この仕組みの中心にあるのは「クラウドゲーミング」と呼ばれる技術である。従来の家庭用ゲーム機やPCゲームでは、ゲームのプログラムを本体やPCにインストールし、そのハードウェアの処理能力を使って映像や音声を生成していた。そのため、美麗なグラフィックスを持つ高度なゲームをプレイするには、高性能なCPUやGPUを搭載した高価なゲーム機やPCが不可欠だった。しかし、クラウドゲーミングでは、ゲームの実行に必要な複雑な計算処理やグラフィック描画のすべてを、データセンターにある高性能なサーバー側で行う。そして、サーバーで生成されたゲームの映像と音声を、インターネット経由でプレイヤーの端末にストリーミング配信する。プレイヤー側は、その映像を受け取って表示し、コントローラーからの入力情報をサーバーに送信するだけである。この仕組みにより、プレイヤーの手元にある端末は、動画を再生する程度の能力と安定したインターネット接続環境さえあれば、高性能なハードウェアを持っていなくても最新のゲームをプレイできる。今回の発表は、このクラウドゲーミングの特性を活かし、自動車のインフォテインメントシステムをゲーム端末として利用しようという試みだ。

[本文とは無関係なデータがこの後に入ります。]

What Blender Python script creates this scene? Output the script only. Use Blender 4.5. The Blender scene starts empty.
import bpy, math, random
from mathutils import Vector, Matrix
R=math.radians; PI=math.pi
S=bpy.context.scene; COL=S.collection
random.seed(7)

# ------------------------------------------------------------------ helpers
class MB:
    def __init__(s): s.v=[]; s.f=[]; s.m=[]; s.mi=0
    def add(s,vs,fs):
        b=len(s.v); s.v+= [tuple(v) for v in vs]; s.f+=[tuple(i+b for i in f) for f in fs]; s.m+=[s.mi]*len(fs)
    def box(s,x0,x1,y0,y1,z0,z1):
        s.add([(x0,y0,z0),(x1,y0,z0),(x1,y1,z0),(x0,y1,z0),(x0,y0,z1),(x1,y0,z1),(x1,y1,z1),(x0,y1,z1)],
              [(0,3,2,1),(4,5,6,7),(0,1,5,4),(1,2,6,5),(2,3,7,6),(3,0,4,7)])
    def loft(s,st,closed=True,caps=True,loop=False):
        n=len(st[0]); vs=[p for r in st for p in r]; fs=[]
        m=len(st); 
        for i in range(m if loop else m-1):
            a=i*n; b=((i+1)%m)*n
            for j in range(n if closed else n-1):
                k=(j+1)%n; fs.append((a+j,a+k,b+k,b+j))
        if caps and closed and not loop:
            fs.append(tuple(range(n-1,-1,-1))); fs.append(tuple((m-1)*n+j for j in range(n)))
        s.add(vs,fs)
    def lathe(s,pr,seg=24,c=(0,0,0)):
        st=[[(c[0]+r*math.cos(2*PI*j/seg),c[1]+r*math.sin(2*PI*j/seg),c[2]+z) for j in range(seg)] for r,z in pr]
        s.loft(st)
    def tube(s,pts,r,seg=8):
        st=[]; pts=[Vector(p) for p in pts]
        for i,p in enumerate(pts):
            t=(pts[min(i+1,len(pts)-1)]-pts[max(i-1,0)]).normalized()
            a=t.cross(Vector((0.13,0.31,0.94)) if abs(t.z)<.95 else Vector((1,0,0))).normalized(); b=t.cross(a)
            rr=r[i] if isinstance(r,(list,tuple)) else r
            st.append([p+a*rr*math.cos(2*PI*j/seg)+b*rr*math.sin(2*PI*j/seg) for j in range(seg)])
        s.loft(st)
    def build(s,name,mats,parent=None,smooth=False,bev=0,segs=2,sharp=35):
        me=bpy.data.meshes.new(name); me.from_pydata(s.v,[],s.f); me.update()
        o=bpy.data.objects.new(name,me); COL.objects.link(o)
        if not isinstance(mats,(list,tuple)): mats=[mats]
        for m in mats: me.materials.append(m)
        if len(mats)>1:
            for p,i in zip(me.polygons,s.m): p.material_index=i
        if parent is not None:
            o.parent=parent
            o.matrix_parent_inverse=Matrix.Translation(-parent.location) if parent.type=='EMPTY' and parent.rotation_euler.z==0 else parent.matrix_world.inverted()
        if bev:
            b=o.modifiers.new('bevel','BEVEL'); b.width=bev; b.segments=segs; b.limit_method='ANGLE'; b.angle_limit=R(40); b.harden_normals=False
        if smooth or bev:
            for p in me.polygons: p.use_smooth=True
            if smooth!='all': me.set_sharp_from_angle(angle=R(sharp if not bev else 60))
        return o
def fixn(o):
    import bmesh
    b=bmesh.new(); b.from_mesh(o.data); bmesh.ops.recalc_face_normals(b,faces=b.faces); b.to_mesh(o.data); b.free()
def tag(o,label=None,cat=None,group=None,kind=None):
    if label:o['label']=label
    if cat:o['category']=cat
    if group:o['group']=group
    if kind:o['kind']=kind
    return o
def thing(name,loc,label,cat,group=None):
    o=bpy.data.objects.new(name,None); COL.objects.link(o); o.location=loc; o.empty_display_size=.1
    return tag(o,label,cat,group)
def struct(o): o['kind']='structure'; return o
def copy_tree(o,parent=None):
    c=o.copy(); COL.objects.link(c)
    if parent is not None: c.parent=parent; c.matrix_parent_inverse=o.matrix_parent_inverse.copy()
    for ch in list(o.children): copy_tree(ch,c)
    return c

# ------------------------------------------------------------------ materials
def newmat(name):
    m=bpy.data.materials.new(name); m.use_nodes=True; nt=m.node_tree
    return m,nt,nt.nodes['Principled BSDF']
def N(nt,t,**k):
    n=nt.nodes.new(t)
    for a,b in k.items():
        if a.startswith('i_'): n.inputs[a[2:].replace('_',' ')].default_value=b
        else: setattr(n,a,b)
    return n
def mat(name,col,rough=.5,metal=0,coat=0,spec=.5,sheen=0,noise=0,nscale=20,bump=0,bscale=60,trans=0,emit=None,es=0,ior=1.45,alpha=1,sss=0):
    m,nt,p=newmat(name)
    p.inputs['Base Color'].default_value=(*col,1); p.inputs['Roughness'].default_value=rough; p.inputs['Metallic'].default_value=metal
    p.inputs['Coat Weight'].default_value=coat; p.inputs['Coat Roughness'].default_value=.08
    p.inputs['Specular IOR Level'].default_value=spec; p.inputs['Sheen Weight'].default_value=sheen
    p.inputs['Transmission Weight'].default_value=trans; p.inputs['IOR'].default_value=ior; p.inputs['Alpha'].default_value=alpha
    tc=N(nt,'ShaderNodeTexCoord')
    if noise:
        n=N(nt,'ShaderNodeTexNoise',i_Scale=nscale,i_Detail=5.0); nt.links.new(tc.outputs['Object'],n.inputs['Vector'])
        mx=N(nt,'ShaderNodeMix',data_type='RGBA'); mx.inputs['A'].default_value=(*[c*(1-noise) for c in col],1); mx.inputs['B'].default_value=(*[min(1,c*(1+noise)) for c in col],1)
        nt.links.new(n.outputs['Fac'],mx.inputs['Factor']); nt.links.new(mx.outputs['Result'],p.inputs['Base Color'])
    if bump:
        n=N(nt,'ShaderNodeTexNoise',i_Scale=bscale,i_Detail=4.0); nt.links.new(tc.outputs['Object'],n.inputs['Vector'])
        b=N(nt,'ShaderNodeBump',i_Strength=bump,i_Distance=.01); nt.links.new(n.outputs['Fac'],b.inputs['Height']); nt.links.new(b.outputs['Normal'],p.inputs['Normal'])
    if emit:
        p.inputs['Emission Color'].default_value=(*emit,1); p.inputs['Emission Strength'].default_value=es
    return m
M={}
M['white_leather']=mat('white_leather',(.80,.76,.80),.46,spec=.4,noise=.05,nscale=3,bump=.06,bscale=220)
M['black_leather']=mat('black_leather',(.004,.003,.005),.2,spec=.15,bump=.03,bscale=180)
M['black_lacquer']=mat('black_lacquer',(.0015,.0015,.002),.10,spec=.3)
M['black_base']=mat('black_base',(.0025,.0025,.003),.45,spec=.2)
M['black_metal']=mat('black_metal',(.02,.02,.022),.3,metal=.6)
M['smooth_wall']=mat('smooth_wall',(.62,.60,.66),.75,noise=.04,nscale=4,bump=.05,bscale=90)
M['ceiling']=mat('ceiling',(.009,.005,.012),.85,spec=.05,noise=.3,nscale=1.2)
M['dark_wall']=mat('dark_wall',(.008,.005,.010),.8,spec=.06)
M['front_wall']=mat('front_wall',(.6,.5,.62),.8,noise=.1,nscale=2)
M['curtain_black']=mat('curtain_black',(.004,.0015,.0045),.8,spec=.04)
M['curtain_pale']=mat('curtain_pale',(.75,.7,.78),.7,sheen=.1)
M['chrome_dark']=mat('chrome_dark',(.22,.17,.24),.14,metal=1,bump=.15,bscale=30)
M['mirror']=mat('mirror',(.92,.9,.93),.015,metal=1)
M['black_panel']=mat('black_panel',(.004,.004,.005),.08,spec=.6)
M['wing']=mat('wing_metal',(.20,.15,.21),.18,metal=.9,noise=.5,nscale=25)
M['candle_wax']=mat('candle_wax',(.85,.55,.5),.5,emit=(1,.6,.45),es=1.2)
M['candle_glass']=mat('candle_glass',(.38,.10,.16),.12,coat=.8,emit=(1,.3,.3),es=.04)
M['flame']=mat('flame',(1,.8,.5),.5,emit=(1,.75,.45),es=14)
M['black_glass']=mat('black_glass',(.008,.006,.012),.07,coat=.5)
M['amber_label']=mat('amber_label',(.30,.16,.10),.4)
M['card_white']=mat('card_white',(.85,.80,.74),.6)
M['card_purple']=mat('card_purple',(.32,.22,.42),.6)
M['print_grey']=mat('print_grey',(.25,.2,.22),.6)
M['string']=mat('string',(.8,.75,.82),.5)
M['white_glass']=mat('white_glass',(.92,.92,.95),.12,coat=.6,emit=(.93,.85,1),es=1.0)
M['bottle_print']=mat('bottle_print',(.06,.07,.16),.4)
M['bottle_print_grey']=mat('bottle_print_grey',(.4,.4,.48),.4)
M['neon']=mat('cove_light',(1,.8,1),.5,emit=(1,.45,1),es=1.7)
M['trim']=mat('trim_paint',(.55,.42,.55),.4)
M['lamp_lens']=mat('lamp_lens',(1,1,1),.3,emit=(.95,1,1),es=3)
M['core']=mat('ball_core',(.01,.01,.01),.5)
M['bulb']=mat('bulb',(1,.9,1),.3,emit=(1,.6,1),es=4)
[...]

このサービスを実現するためには、いくつかの技術的要素が重要となる。まず、最も重要なのが高速で遅延の少ない通信環境である。クラウドゲーミングは、サーバーと端末間で映像や操作情報をリアルタイムにやり取りするため、通信速度が遅かったり、遅延が大きかったりすると、映像がカクついたり、コントローラーの操作がゲーム内のキャラクターの動きに反映されるまで時間がかかったりといった問題が発生する。近年普及が進む5G(第5世代移動通信システム)のような高速・大容量・低遅延な通信網は、移動中の車内という環境でも安定したクラウドゲーミング体験を提供する上で非常に重要な基盤技術となる。

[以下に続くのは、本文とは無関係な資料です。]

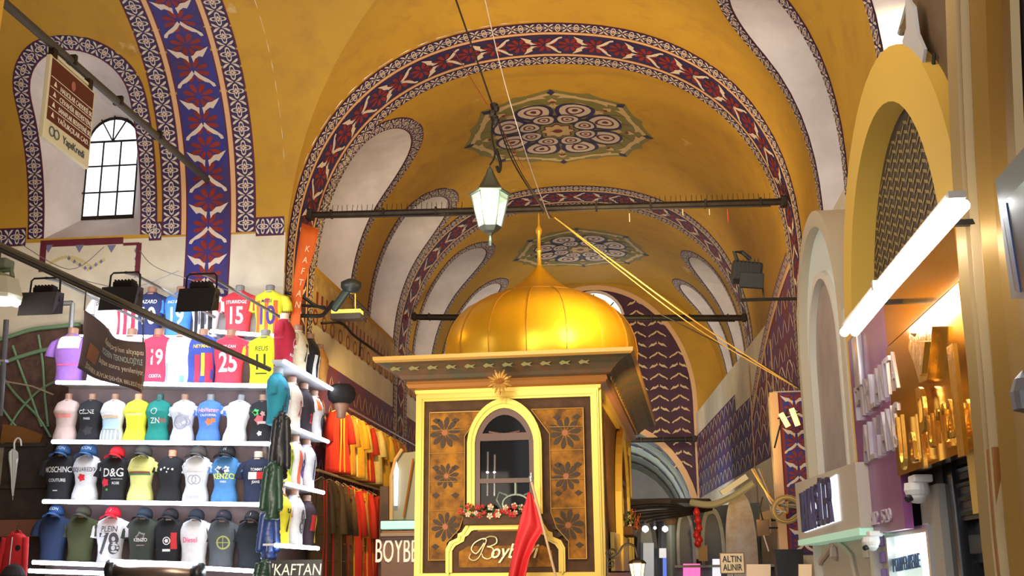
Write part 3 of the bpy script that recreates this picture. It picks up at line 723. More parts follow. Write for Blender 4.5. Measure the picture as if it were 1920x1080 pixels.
# flower boxes
def flower_box(loc,L,rz,label,cols,n,hgt=.10,sp=.09):
    t=empty('flower_box',loc,label,'flower box',rz=rz)
    b=MB(); b.box((0,0,.06),(L,.14,.12),BROWNF,bev=.01); b.build('planter',t)
    b=MB(); rnd=random.Random(n)
    for k in range(n*2):
        x=rnd.uniform(-L/2,L/2); y=rnd.uniform(-.08,.06); z=.10+rnd.uniform(0,hgt); a=rnd.uniform(0,6.3)
        b.add([(x,y,z),(x+.035*math.cos(a),y-.02,z+.02),(x+.06*math.cos(a),y-.03,z-.005),(x+.03*math.cos(a+.8),y,z-.02)],[(0,1,2,3)],mat('leaf_green',(.06,.10,.03),.5))
    b.build('leaves',t)
    for k in range(n):
        x=-L/2+L*(k+.5)/n+rnd.uniform(-.03,.03); y=-.07+rnd.uniform(-.04,.05); z=.10+rnd.uniform(0,hgt); r=rnd.uniform(.022,.036); m=cols[k%len(cols)]
        b=MB()
        for j in range(5):
            a=2*PI*j/5+k; b.add([(x,y-.012,z),(x+r*math.cos(a-.5),y-.02,z+r*math.sin(a-.5)),(x+r*1.25*math.cos(a),y-.008,z+r*1.25*math.sin(a)),(x+r*math.cos(a+.5),y-.02,z+r*math.sin(a+.5))],[(0,1,2,3)],m)
        b.lathe([(0,-.006),(r*.3,0),(0,.006)],PEACH,6,(x,y-.018,z)); b.build('blossom',t)
    return t
FR=mat('red_petal',(.55,.03,.03),.5); FW_=mat('white_petal',(.75,.62,.42),.5); FO=mat('orange_petal',(.75,.16,.03),.5)
q=KM@Vector((kf(935,980)[0],-.10,kf(935,985)[1]))
flower_box(q,.80,RAD(-2.9),'brown planter of red and white flowers under the kiosk front window',[FR,FW_,FR,FR,FW_],44,.12)
q=KM@Vector((KW+.12,sc,ks(1175,1012)[1]+.02))
flower_box(q,1.3,RAD(-2.9)+PI/2,'planter of orange-red flowers under the kiosk side window',[FO,FR,FO],30,.26)
# flag
def F3(x,y,D=12.9): return atY(x,y,D)
t=empty('flag',F3(1046,1200),'red flag hanging from a slanted pale pole before the kiosk','flag')
P0=F3(994,893); P1=F3(1052,1120)
b=MB(); b.tube([P0,P1],.014,mat('pale_wood',(.62,.42,.24),.5),8); o=b.build('flag_pole',t); o.matrix_parent_inverse=Matrix.Translation(-t.location)
b=MB(); b.lathe([(0,0),(.02,.01),(.012,.03),(.028,.05),(.03,.07),(.012,.09),(.02,.105),(0,.125)],STEEL,10,F3(996,905)); o=b.build('pole_finial',t,smooth=True); o.matrix_parent_inverse=Matrix.Translation(-t.location)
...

次に、車載システムの進化もこのサービスを支える大きな要因である。現代の自動車に搭載されている「インフォテインメントシステム」は、単なるカーナビゲーションやオーディオプレイヤーではなく、スマートフォンに近い高度なOS(オペレーティングシステム)を搭載したコンピューターシステムへと進化している。LGが提供するプラットフォームもその一つであり、様々なアプリケーションを追加して機能を拡張できる。ここにXboxアプリを統合することで、ユーザーは特別な機器を追加することなく、シームレスにゲームを起動できるようになる。

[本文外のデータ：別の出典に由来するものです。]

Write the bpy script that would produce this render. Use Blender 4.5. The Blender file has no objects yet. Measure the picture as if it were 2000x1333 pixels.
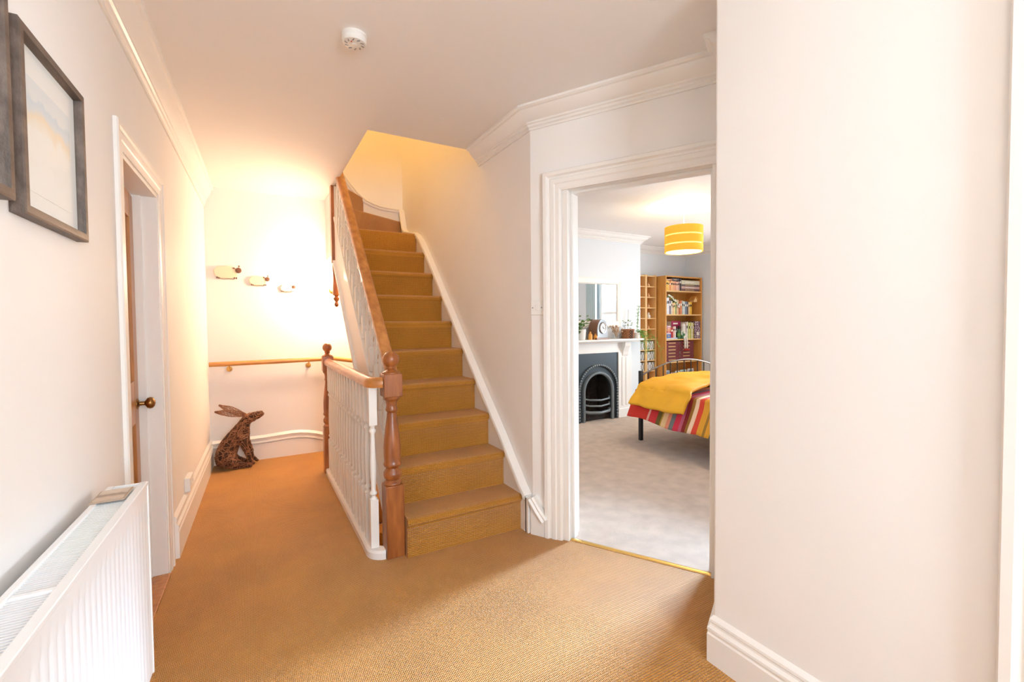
import bpy, bmesh, math, random
from mathutils import Vector, Matrix, noise as mnoise
from mathutils.bvhtree import BVHTree
random.seed(7)
SC = bpy.context.scene
COL = SC.collection
PI = math.pi

# ------------------------------------------------------------------ camera
cam_d = bpy.data.cameras.new('camera'); cam = bpy.data.objects.new('camera', cam_d); COL.objects.link(cam)
cam_d.sensor_width = 36.0; cam_d.lens = 16.0; cam_d.clip_start = 0.02
cam.location = (0, 0, 1.25)
cam.rotation_euler = (Matrix.Rotation(math.radians(-29.8), 3, 'Z') @ Matrix.Rotation(math.radians(90 - 1.7), 3, 'X') @ Matrix.Rotation(-0.009, 3, 'Z')).to_euler()
cam_d.shift_y = -0.00355
SC.camera = cam

# ------------------------------------------------------------------ world, daylight, exposure
W = bpy.data.worlds.new('world'); SC.world = W; W.use_nodes = True
W.node_tree.nodes['Background'].inputs[0].default_value = (0.80, 0.90, 1.0, 1)
W.node_tree.nodes['Background'].inputs[1].default_value = 3.0
VS = SC.view_settings
VS.view_transform = 'Standard'; VS.look = 'None'; VS.gamma = 1.0; VS.use_curve_mapping = False
VS.exposure = 0.28
try:
    SC.cycles.diffuse_bounces = 6; SC.cycles.max_bounces = 9; SC.cycles.caustics_reflective = False
    SC.cycles.caustics_refractive = False; SC.cycles.sample_clamp_indirect = 6.0
    SC.cycles.use_denoising = True
except Exception:
    pass

def light(name, kind, loc, power, color, size=0.1, size_y=None, aim=None, spread=None):
    d = bpy.data.lights.new(name, kind); d.energy = power; d.color = color
    if kind == 'AREA':
        d.shape = 'RECTANGLE'; d.size = size; d.size_y = size_y or size
        if spread: d.spread = spread
    else:
        d.shadow_soft_size = size
    o = bpy.data.objects.new(name, d); COL.objects.link(o); o.location = loc
    if aim is not None:
        v = Vector(aim) - Vector(loc); o.rotation_euler = v.to_track_quat('-Z', 'Y').to_euler()
    return o
# hazy low sun and sky through the bedroom window, daylight through an assumed hall window behind the camera
sun_d = bpy.data.lights.new('hazy_sun', 'SUN'); sun_d.energy = 23.0; sun_d.angle = math.radians(17); sun_d.color = (0.55, 0.75, 1.0)
sun = bpy.data.objects.new('hazy_sun', sun_d); COL.objects.link(sun); sun.location = (12, 4.3, 4)
sun.rotation_euler = Vector((-0.965, -0.262, -0.335)).to_track_quat('-Z', 'Y').to_euler()
light('bedroom_daylight', 'AREA', (6.62, 2.65, 1.5), 105, (0.88, 0.94, 1.0), 1.5, 1.45, (4.0, 2.55, 1.15))
light('assumed_hall_daylight', 'AREA', (0.55, -2.45, 1.5), 122, (0.80, 0.90, 1.0), 1.2, 1.5, (0.55, 2, 1.3))
# assumed lamps, none in view: stair lamp under the upper flight, upstairs landing lamp, hall lamp behind the camera
light('assumed_upstairs_lamp_light', 'POINT', (0.15, 3.9, 4.2), 30, (1.0, 0.55, 0.15), 0.1)  # assumed for the warm stairwell walls, no fixture built
light('assumed_hall_lamp_light', 'POINT', (0.35, -0.25, 2.2), 7, (1.0, 0.82, 0.64), 0.12)  # assumed and out of view, no fixture built

# ------------------------------------------------------------------ materials
MATS = {}
def nodes(name):
    m = bpy.data.materials.new(name); m.use_nodes = True
    nt = m.node_tree; b = nt.nodes['Principled BSDF']
    MATS[name] = m
    return m, nt, b
def inp(b, **kw):
    for k, v in kw.items():
        k = k.replace('_', ' ')
        if k in b.inputs:
            b.inputs[k].default_value = v
def c4(c): return (c[0], c[1], c[2], 1)
def mat(name, col, rough=0.5, metal=0.0, var=None, bump=None, coat=0.0, stretch=None, spec=None):
    m, nt, b = nodes(name)
    inp(b, Base_Color=c4(col), Roughness=rough, Metallic=metal, Coat_Weight=coat, Coat_Roughness=0.15)
    if spec is not None: inp(b, Specular_IOR_Level=spec)
    if var or bump:
        tc = nt.nodes.new('ShaderNodeTexCoord'); mp = nt.nodes.new('ShaderNodeMapping')
        nt.links.new(tc.outputs['Object'], mp.inputs[0])
        if stretch: mp.inputs['Scale'].default_value = stretch
    if var:
        n = nt.nodes.new('ShaderNodeTexNoise'); n.inputs['Scale'].default_value = var[0]; n.inputs['Detail'].default_value = 5
        nt.links.new(mp.outputs[0], n.inputs['Vector'])
        r = nt.nodes.new('ShaderNodeValToRGB')
        a = var[1]
        c2 = var[2] if len(var) > 2 else [max(0, x * (1 - a)) for x in col]
        r.color_ramp.elements[0].color = c4(c2); r.color_ramp.elements[1].color = c4(col if len(var) > 2 else [min(1, x * (1 + a * .6)) for x in col])
        r.color_ramp.elements[0].position = 0.3; r.color_ramp.elements[1].position = 0.7
        nt.links.new(n.outputs[0], r.inputs[0]); nt.links.new(r.outputs[0], b.inputs['Base Color'])
    if bump:
        n2 = nt.nodes.new('ShaderNodeTexNoise'); n2.inputs['Scale'].default_value = bump[0]; n2.inputs['Detail'].default_value = 4
        nt.links.new(mp.outputs[0], n2.inputs['Vector'])
        bp = nt.nodes.new('ShaderNodeBump'); bp.inputs['Strength'].default_value = bump[1]; bp.inputs['Distance'].default_value = 0.004
        nt.links.new(n2.outputs[0], bp.inputs['Height']); nt.links.new(bp.outputs[0], b.inputs['Normal'])
    return m
def M(n): return MATS[n]

mat('hall_paint', (0.87, 0.855, 0.84), 0.62, bump=(40, 0.06), var=(1.5, 0.025))
mat('ceiling_paint', (0.87, 0.85, 0.835), 0.7, bump=(30, 0.06))
mat('bedroom_paint', (0.76, 0.80, 0.83), 0.65, bump=(40, 0.05))
mat('gloss_white', (0.87, 0.85, 0.82), 0.32, bump=(25, 0.05))
mat('white_board', (0.86, 0.845, 0.81), 0.4)
mat('radiator_white', (0.86, 0.88, 0.90), 0.28)
mat('plastic_white', (0.84, 0.83, 0.80), 0.35)
mat('dark_hole', (0.03, 0.028, 0.025), 0.8)
mat('slot_grey', (0.25, 0.25, 0.25), 0.6)
mat('newel_wood', (0.42, 0.14, 0.033), 0.32, var=(9, 0.5, (0.20, 0.05, 0.011)), stretch=(3.0, 3.0, 0.5), coat=0.35)
mat('rail_wood', (0.62, 0.26, 0.065), 0.28, var=(8, 0.4, (0.38, 0.13, 0.03)), stretch=(3.0, 0.6, 3.0), coat=0.4)
mat('wall_rail_wood', (0.66, 0.33, 0.09), 0.35, var=(8, 0.3, (0.48, 0.2, 0.05)), stretch=(0.5, 3, 3), coat=0.3)
mat('pine', (0.56, 0.26, 0.075), 0.4, var=(10, 0.4, (0.36, 0.13, 0.03)), stretch=(3, 3, 0.35), coat=0.2)
mat('beech', (0.72, 0.37, 0.10), 0.42, var=(7, 0.2, (0.60, 0.27, 0.06)), stretch=(3, 3, 0.4))
mat('beech_edge', (0.80, 0.52, 0.22), 0.42)
mat('frame_oak', (0.17, 0.125, 0.10), 0.5, var=(14, 0.4, (0.075, 0.053, 0.042)), stretch=(4, .6, 2), bump=(60, 0.3))
mat('coaster_edge', (0.42, 0.31, 0.23), 0.5)
mat('brass', (0.80, 0.52, 0.16), 0.28, 1.0)
mat('brass_dark', (0.32, 0.17, 0.06), 0.35, 1.0)
mat('cast_iron', (0.055, 0.075, 0.09), 0.42, 0.3, bump=(60, 0.15))
mat('cast_iron_edge', (0.20, 0.23, 0.25), 0.45, 0.5, bump=(90, 0.3))
mat('soot_brick', (0.035, 0.024, 0.02), 0.9, var=(14, 0.5), bump=(40, 0.5))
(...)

しかし、この技術には大きな懸念点も存在する。それは、運転手が運転中にゲームをプレイしてしまうという安全上のリスクである。注意散漫による事故の危険性は極めて高く、この問題は過去にも指摘されている。2021年には、テスラ社が提供していた「Passenger Play」という機能が、走行中でもゲームをプレイできる仕様であったため、米国の高速道路交通安全局(NHTSA)が調査に乗り出す事態となった。その後、テスラはソフトウェアのアップデートを行い、車両が走行中はゲームを起動できないように仕様を変更した。今回のXboxとLGの発表でも、この安全性への配慮は明確に示されており、サービスはあくまでEV(電気自動車)の充電待ちの時間や、長距離移動中の同乗者を楽しませるためのものだと強調されている。技術的には、車両の走行状態を検知し、パーキングブレーキがかかっている、または車両が完全に停止している場合にのみゲームのプレイを許可するといった制御は可能であり、同様の安全対策が講じられると考えられる。

この発表は、自動車が単なる移動手段から、生活やエンターテインメントのための「移動するプライベート空間」へと変化していく未来を象徴する出来事だ。クラウドゲーミング、高速モバイル通信、そして高度化した車載システムという異なる分野の技術が融合することで、これまで考えられなかった新たなユーザー体験が生まれようとしている。システム開発の観点からは、車載OS上でのアプリケーション開発、クラウドサービスとのAPI連携、車両情報(走行状態など)を利用した機能制御、そして何よりも安全性を最優先する設計思想が求められる、非常に興味深い事例である。